## Start Collected material

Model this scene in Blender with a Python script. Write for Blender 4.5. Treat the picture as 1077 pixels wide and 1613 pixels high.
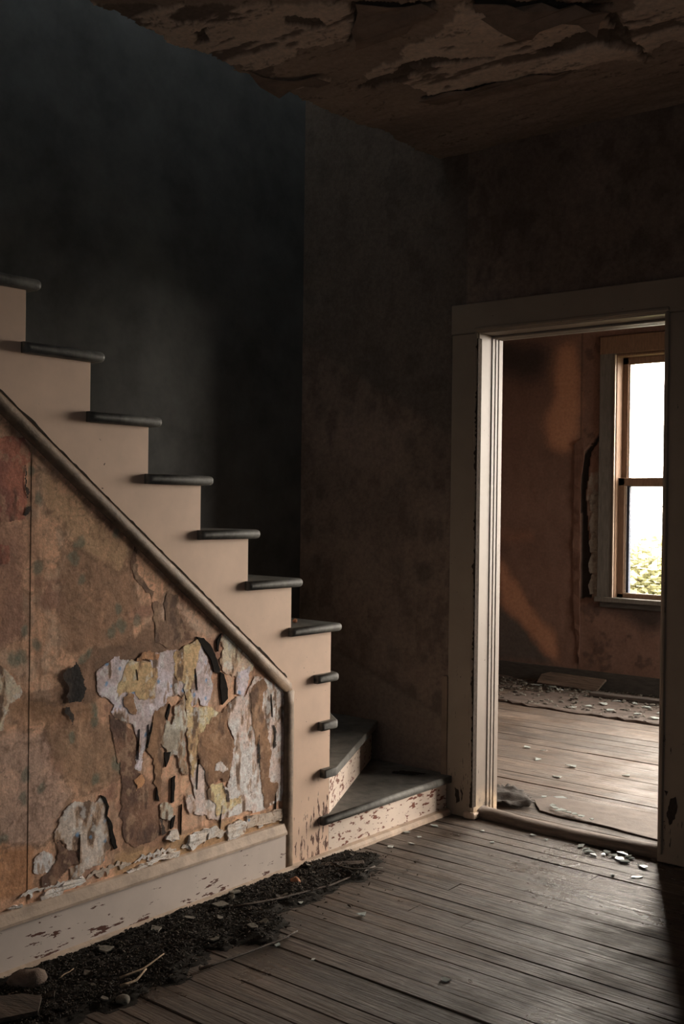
import bpy, bmesh, math, random
import numpy as np
from mathutils import Vector, Matrix
from mathutils.geometry import tessellate_polygon

random.seed(7)
for _o in list(bpy.data.objects):
    bpy.data.objects.remove(_o)
SC = bpy.context.scene
COL = SC.collection

# ------------------------------------------------------------------ camera
def make_camera():
    yaw, pitch, roll = 0.6909, -0.0075, 0.0126
    f = Vector((-math.sin(yaw) * math.cos(pitch), math.cos(yaw) * math.cos(pitch), math.sin(pitch)))
    r = Vector((math.cos(yaw), math.sin(yaw), 0))
    u = r.cross(f)
    c, s = math.cos(roll), math.sin(roll)
    r2, u2 = r * c + u * s, u * c - r * s
    cam = bpy.data.cameras.new('camera')
    cam.sensor_fit = 'HORIZONTAL'
    cam.sensor_width = 36.0
    cam.lens = 1712.47 / 1077 * 36.0
    cam.clip_start = 0.05
    o = bpy.data.objects.new('camera', cam)
    COL.objects.link(o)
    m = Matrix((r2, u2, -f)).transposed().to_4x4()
    m.translation = Vector((2.6627, 0.0, 1.3492))
    o.matrix_world = m
    SC.camera = o
make_camera()

# ------------------------------------------------------------------ world, daylight, exposure
SC.view_settings.view_transform = 'Standard'
SC.view_settings.look = 'None'
SC.view_settings.gamma = 1.0
SC.view_settings.use_curve_mapping = False
SC.view_settings.exposure = 0.0
SKY = 34.0
world = bpy.data.worlds.new('overcast_sky')
SC.world = world
world.use_nodes = True
_bg = world.node_tree.nodes['Background']
_bg.inputs['Color'].default_value = (1.0, 0.895, 0.785, 1)
_bg.inputs['Strength'].default_value = SKY
try:
    SC.cycles.max_bounces = 10
    SC.cycles.diffuse_bounces = 7
    SC.cycles.glossy_bounces = 4
    SC.cycles.transparent_max_bounces = 12
    SC.cycles.sample_clamp_indirect = 8.0
    SC.cycles.use_denoising = True
except Exception:
    pass

def area_light(name, loc, aim, sx, sy, power, color, portal=False):
    L = bpy.data.lights.new(name, 'AREA')
    L.shape = 'RECTANGLE'
    L.size, L.size_y = sx, sy
    L.energy = power
    L.color = color
    if portal:
        L.cycles.is_portal = True
    o = bpy.data.objects.new(name, L)
    COL.objects.link(o)
    o.location = loc
    o.rotation_euler = Vector(aim).to_track_quat('-Z', 'Y').to_euler()
    return o
# daylight portals in the window openings of the far room
area_light('window_daylight', (-0.41, 7.47, 1.55), (0, -1, 0), 0.92, 1.75, 1, (1, 1, 1), True)
area_light('window_daylight', (1.72, 7.47, 1.51), (0, -1, 0), 2.64, 2.26, 1, (1, 1, 1), True)
area_light('window_daylight', (3.27, 6.1, 1.40), (-1, 0, 0), 1.6, 1.2, 1, (1, 1, 1), True)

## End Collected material

→ **Task instructions**: From the listing above, pick out every line containing "scene".

→ **Expected output**:
Model this scene in Blender with a Python script. Write for Blender 4.5. Treat the picture as 1077 pixels wide and 1613 pixels high.
SC = bpy.context.scene